In the crowded Chilean literary pantheon, the name of Bolaño is starting to resound
By Jeffrey Lawrence, Contributing Writer
In July of 2006, New Directions Publishing Corps released its third book by Roberto Bolaño, "Last Evenings on Earth," translated by Chris Andrews. Bolaño, who is becoming increasingly well known in the United States, burst onto the Latin American literary scene in the last years of the 20th century, publishing four novels and a book of short stories between 1996-2000-including the 600-page tome "The Savage Detectives," winner of the prestigious Rómulo Gallegos International Novel Prize in 1999.

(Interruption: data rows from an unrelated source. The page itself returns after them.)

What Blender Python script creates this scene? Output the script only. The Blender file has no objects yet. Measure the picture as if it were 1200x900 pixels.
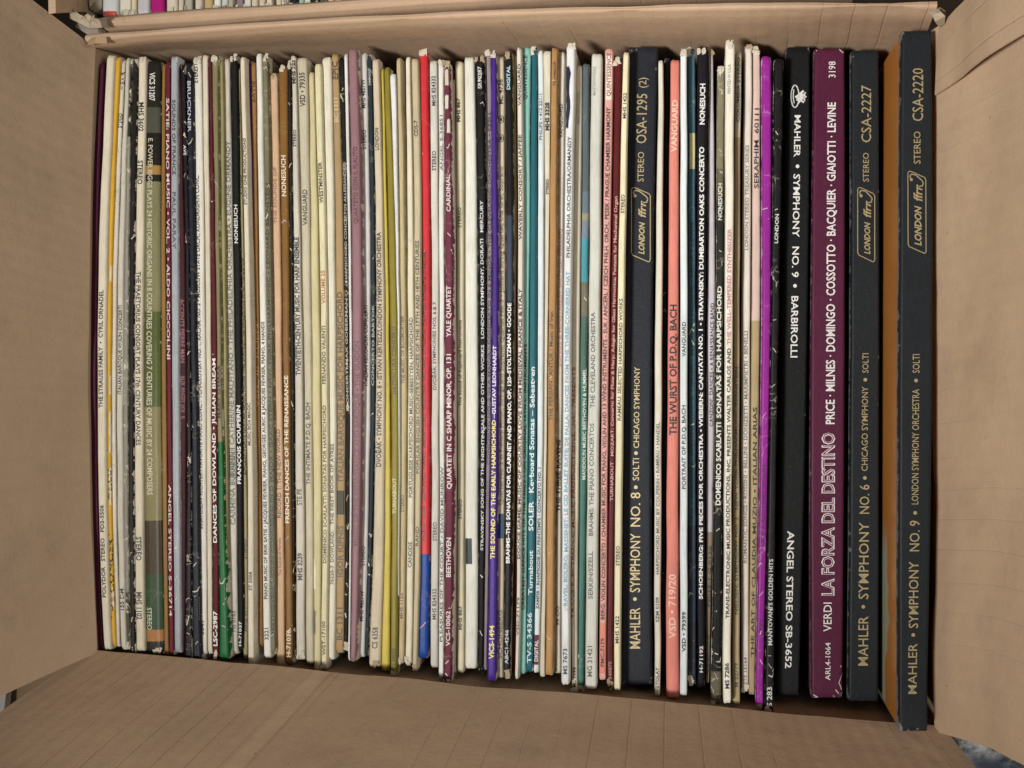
import bpy, bmesh, math, random
from mathutils import Vector, Matrix
random.seed(7)
S = bpy.context.scene
COL = S.collection

# ------------------------------------------------------------------ camera
FPX = 1200.0                                   # focal length in pixels of the 1200 wide photograph
ZS = 0.33                                      # level of the record spines
CAMZ = ZS + 0.50
nad = Vector((210 / FPX, 10 / FPX, -1)).normalized()      # straight down, in camera axes
Zc = -nad
Xc = (Vector((1, 0, 0)) - Zc * Zc.x).normalized()
Yc = Zc.cross(Xc)
ROT = Matrix((Xc, Yc, Zc))                     # camera axes -> world axes
cam_data = bpy.data.cameras.new('camera')
cam = bpy.data.objects.new('camera', cam_data); COL.objects.link(cam)
cam.matrix_world = Matrix.Translation((0, 0, CAMZ)) @ ROT.to_4x4()
cam_data.sensor_fit = 'HORIZONTAL'; cam_data.sensor_width = 36.0
cam_data.lens = 36.0 * FPX / 1200.0
cam_data.clip_start = 0.01; cam_data.clip_end = 50
S.camera = cam
S.render.resolution_x, S.render.resolution_y = 1024, 768

def P(px, py, z):
    d = ROT @ Vector(((px - 600) / FPX, (450 - py) / FPX, -1))
    t = (z - CAMZ) / d.z
    return Vector((d.x * t, d.y * t, z))

# ------------------------------------------------------------------ world, lamp, exposure
w = bpy.data.worlds.new('World'); S.world = w; w.use_nodes = True
w.node_tree.nodes['Background'].inputs[0].default_value = (1.0, 0.96, 0.91, 1)
w.node_tree.nodes['Background'].inputs[1].default_value = 0.07
def lamp(name, loc, aim, size, energy, spread, color):
    d = bpy.data.lights.new(name, 'AREA'); d.shape = 'DISK'; d.size = size; d.energy = energy; d.color = color; d.spread = math.radians(spread)
    o = bpy.data.objects.new(name, d); COL.objects.link(o); o.location = loc
    o.rotation_euler = (Vector(aim) - o.location).to_track_quat('-Z', 'Y').to_euler()
    return o
lamp('ceiling_lamp', (-0.52, -0.26, ZS + 1.22), (.0, .13, ZS), .2, 1.72, 48, (1.0, 0.97, 0.935))
lamp('fill_light', (1.15, -0.15, ZS + 1.25), (-.2, .06, ZS), .6, 3.2, 110, (1.0, 0.965, 0.92))  # added soft fill from the right, brightens the left flap; no known source
S.view_settings.view_transform = 'Standard'; S.view_settings.look = 'None'
S.view_settings.exposure = 0; S.view_settings.gamma = 1
S.cycles.max_bounces = 6

# ------------------------------------------------------------------ materials
def lin(c):
    if isinstance(c, str):
        c = [int(c[i:i + 2], 16) / 255 for i in (0, 2, 4)]
    return tuple(x / 12.92 if x <= 0.04045 else ((x + 0.055) / 1.055) ** 2.4 for x in c)

KALB = 0.76
def alb(c):
    return tuple(x * KALB for x in lin(c)) + (1,)

class NT:
    def __init__(s, tree): s.t = tree
    def n(s, typ, **kw):
        o = s.t.nodes.new(typ)
        for k, v in kw.items(): setattr(o, k, v)
        return o
    def put(s, sock, v):
        if isinstance(v, bpy.types.NodeSocket): s.t.links.new(v, sock)
        else: sock.default_value = v
    def math(s, op, a, b=0.0, c=None, clamp=False):
        o = s.n('ShaderNodeMath', operation=op, use_clamp=clamp)
        s.put(o.inputs[0], a); s.put(o.inputs[1], b)
        if c is not None: s.put(o.inputs[2], c)
        return o.outputs[0]
    def ramp(s, v, a, b, lo=0.0, hi=1.0):
        o = s.n('ShaderNodeMapRange', interpolation_type='SMOOTHSTEP')
        s.put(o.inputs[0], v); s.put(o.inputs[1], a); s.put(o.inputs[2], b); s.put(o.inputs[3], lo); s.put(o.inputs[4], hi)
        return o.outputs[0]
    def mixc(s, f, a, b, blend='MIX'):
        o = s.n('ShaderNodeMix', data_type='RGBA', blend_type=blend)
        s.put(o.inputs[0], f); s.put(o.inputs[6], a); s.put(o.inputs[7], b)
        return o.outputs[2]
    def noise(s, vec, scale, detail=3, rough=0.6):
        o = s.n('ShaderNodeTexNoise'); s.put(o.inputs['Vector'], vec)
        o.inputs['Scale'].default_value = scale; o.inputs['Detail'].default_value = detail; o.inputs['Roughness'].default_value = rough
        return o.outputs[0]
    def comb(s, x, y, z):
        o = s.n('ShaderNodeCombineXYZ'); s.put(o.inputs[0], x); s.put(o.inputs[1], y); s.put(o.inputs[2], z)
        return o.outputs[0]

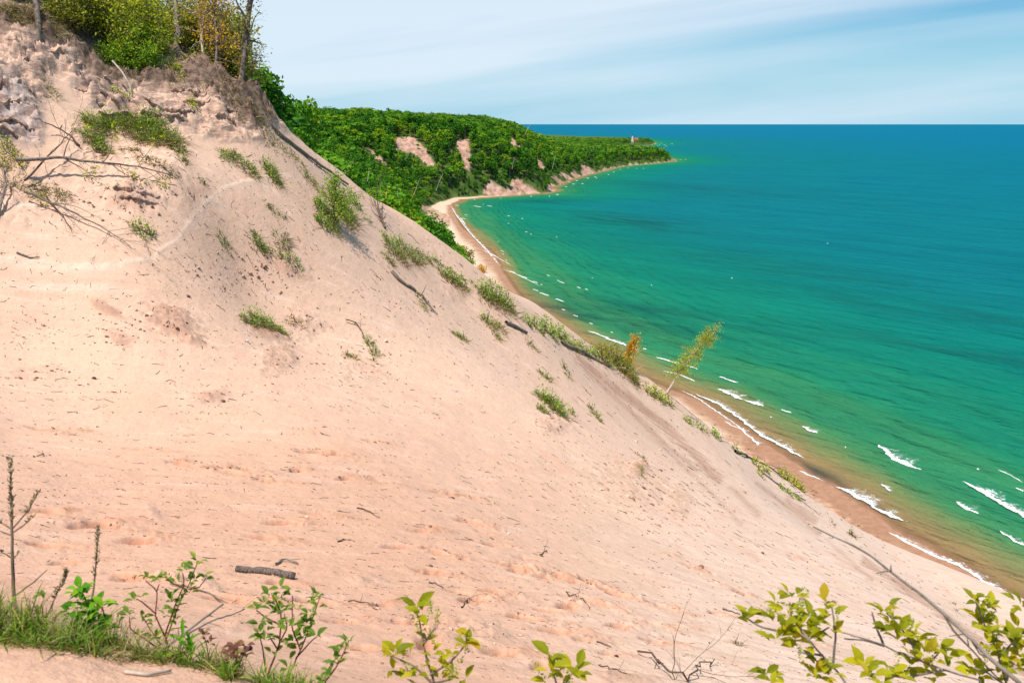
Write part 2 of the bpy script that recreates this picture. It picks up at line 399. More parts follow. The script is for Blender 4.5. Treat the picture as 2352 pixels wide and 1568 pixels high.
# beds of sandstone and hard sand standing out of the head wall
sz = GZ * 2.7 + .7 * fbm(GX / 3.2, GY / 3.2, 3); fr_ = sz - np.floor(sz)
led = np.clip(fr_ * 3.2, 0, 1) * (1 - fr_)
wbrk = sstep(-.15, .35, fbm(GX / 2.6 + 4, GY / 2.6, 3))
ss_ = .48 * GX + .88 * GY; sh1 = sstep(-.03, .05, fbm(ss_ / 2.0 + .3 * n1, GZ / .55 + 3 + .22 * n1, 4)); sh2 = sstep(-.03, .04, fbm(ss_ / .9 + 8, GZ / .24 + .35 * n2, 3))
dz += wall * (.46 * sh1 * wbrk + .17 * sh2 + .06 * (led - .25) * wbrk + .16 * fbm(GX / .8, GY / .8, 4) + .10 * fbm(GX / .2, GY / .2, 3) + .22 * np.abs(fbm(AC / .5, AL / 3, 3)))
dz += brow * (.25 + .35 * np.abs(fbm(GX / .45, GY / .45, 3)))
dz += scrub * (.22 * np.abs(fbm(GX / .8, GY / .8, 4)) + .07 * n2)
dz += ridge * .12 * np.abs(fbm(GX / .9, GY / .9, 3))
damp_shade = np.zeros(len(GX)); red = np.zeros(len(GX)); rough = np.zeros(len(GX))
for (cx, cy, rx, ry, a, mo, h) in [(395, 738, 70, 36, 25, .9, .30), (250, 712, 44, 13, 28, .8, .12), (275, 778, 40, 20, 25, .6, .14), (635, 825, 52, 34, -20, .5, .2), (480, 915, 48, 16, -8, .7, .12), (620, 768, 66, 14, 14, .7, .12),  # last patch here is the shadow under the leafy mound, painted like damp sand
        (700, 745, 44, 36, 20, .3, .22), (1268, 975, 44, 20, 15, .5, .25), (830, 850, 70, 34, 0, .25, .12), (300, 455, 72, 30, 5, .45, .35), (95, 855, 60, 22, 0, .3, .1), (1045, 668, 30, 24, 20, .3, .22),
        (660, 610, 60, 24, 30, .25, .2), (355, 1180, 20, 10, 40, .9, .05), (1455, 1110, 90, 60, 20, .18, .1), (470, 1340, 40, 14, 20, .5, .1), (870, 1330, 40, 10, 20, .5, .06), (1120, 1455, 90, 22, 10, .35, .1), (1080, 1435, 70, 20, 5, .3, .12),
        (1560, 1150, 40, 30, 60, .3, .1), (1440, 1560, 80, 14, 8, .8, .07), (1050, 1470, 60, 16, 25, .5, .05), (570, 1435, 50, 12, 0, .5, .08), (820, 1335, 26, 8, 10, .6, .06), (1470, 1075, 18, 22, 70, .9, .3), (430, 770, 50, 20, 30, .5, .2), (740, 700, 40, 10, 10, .2, .06)]:
    b = blob(cx, cy, rx, ry, a) * near; k = sstep(.1, .55, b + .5 * n2 + .3 * n1)
    damp_shade = np.maximum(damp_shade, mo * k * b ** .5); rough = np.maximum(rough, k * b ** .4); dz += h * k * b * (.4 + .9 * np.abs(n2) + .4 * n1)
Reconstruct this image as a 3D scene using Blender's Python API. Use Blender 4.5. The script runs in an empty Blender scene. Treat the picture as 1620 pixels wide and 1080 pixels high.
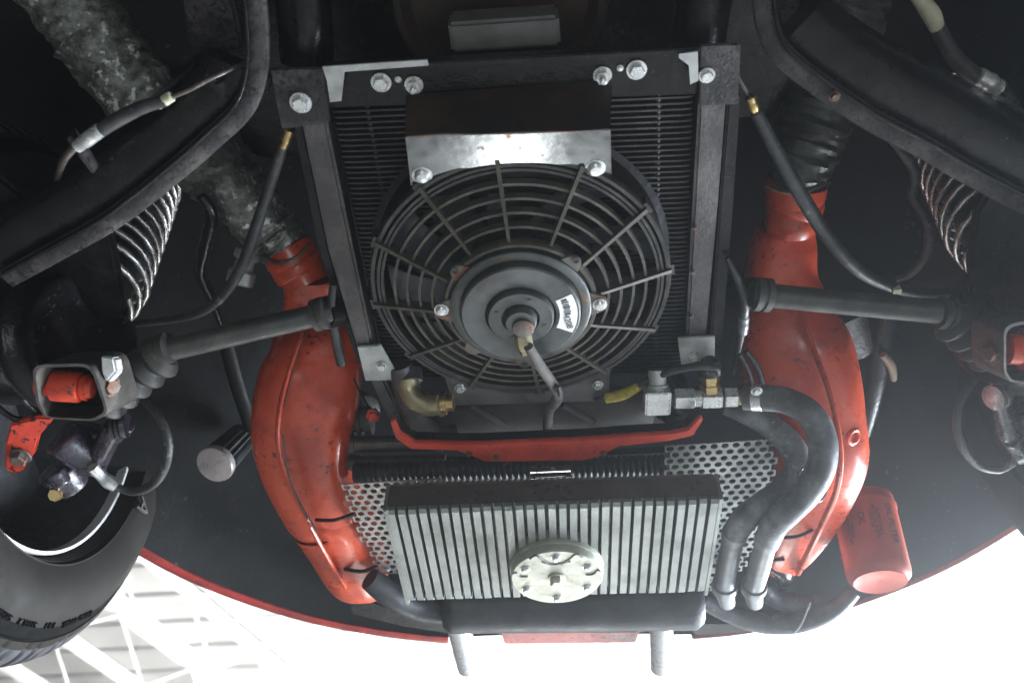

Although Bolaño was already 43 years old in 1996 and the author of several books of poetry and three short novels, his transformation from itinerant poet to Latin American superstar was astonishingly quick. So much so, that arriving in Chile in 1998 for the first time after 20 years of exile in Mexico and Spain, Bolaño proclaimed himself the best contemporary Chilean novelist, a boast that irritated many Chilean novelists but already mirrored the opinion of some literary critics.

Bolaño's comment says something about him and something about his relationship to the Latin American canon-particularly the Chilean literary tradition. A Chilean national who moved to Mexico with his parents at the age of 15 during the presidency of Eduardo Frei, Bolaño spent much of the seventies and eighties as a vagabond writer, wandering through Mexico, Europe and, for a short time, Africa-almost like a Beatnik writer who arrived 20 years too late.

In several brilliant essays and lectures, he deconstructed contemporary discourse on nationality (though without "theory"), claiming that the only thing that identified him as a Chilean-and not as a Mexican or Spaniard-was his passport. His relationship to Chilean literature was hardly more cordial: He once referred to Pablo Neruda as a great misguided poet.

His harshest vitriol, however, was reserved for the ultra-popular Chilean writer Isabel Allende. When asked about Allende's writing in an interview just before the writer's death in 2003, he said: "not even in my most drunken moments have I lost a certain minimum lucidity, a sense of prose and rhythm, a certain rejection when confronted with plagiarism, mediocrity, or silence." Even the giants of the "Boom" generation were subject to his criticism: He famously said of Gabriel García Márquez that he was a man who should be happy to have met so many world leaders.

These comments reveal a harsh literary code of conduct and, in fact, Bolaño frequently wrote of an ethic, as well as an aesthetic of writing. His criticisms of Neruda and García Márquez stem partially from what he considered the "compromised" political nature of their work. Ultimately, though, Bolaño will be remembered more for his fiction than his insults.

It has been said of Picasso that his originality lay in his ability to synthesize; I believe the same could be said of Bolaño. The unaffected, colloquial prose of his short stories belies a lifetime of voracious reading, in which one glimpses much of the history of 20th-century intellectual movements-not only the erudition of Borges, the humor of Cortázar and the melodic style of Vargas Llosa's early prose, but also the influence of the French surrealists, Camus, Carver, Joyce, Kafka, the Dadaists, Pizarnik, Parra and a host of minor poets whose names are easily forgotten.

Bolaño filled his stories and novels with meditations on contemporary literature, the legacy of avant-garde movements, and the lives of writers. The Beatniks were an important influence, particularly William Burroughs; but whereas the Beatniks dedicated their lives to writing about the bohemian existence, Bolaño lived a bohemian lifestyle in order to dedicate himself to writing.

Indeed, most of his characters-especially those in the stories of "Last Evenings on Earth"-seem to float on the fringes of capitalist society, working odd jobs or not working at all, constantly searching for something elusive and unknown, but something that is certainly "outside of the system."

Bolaño himself referred repeatedly to the extreme poverty of his early days, when he worked for a time at a secluded campground outside of Barcelona and later earned money solely by way of submissions to small municipal writing competitions throughout Spain, an experience he claims was the inspiration for the short story "Sensini." Perhaps the only message in Bolaño, if there is indeed a message, is that for writers and artists, it is art alone that matters. In his "Discurso de Caracas," Bolaño insisted that "there can be many fatherlands … but only one passport, and that passport is undoubtedly the quality of one's writing."

In terms of this passport, there is no question where Bolaño belongs.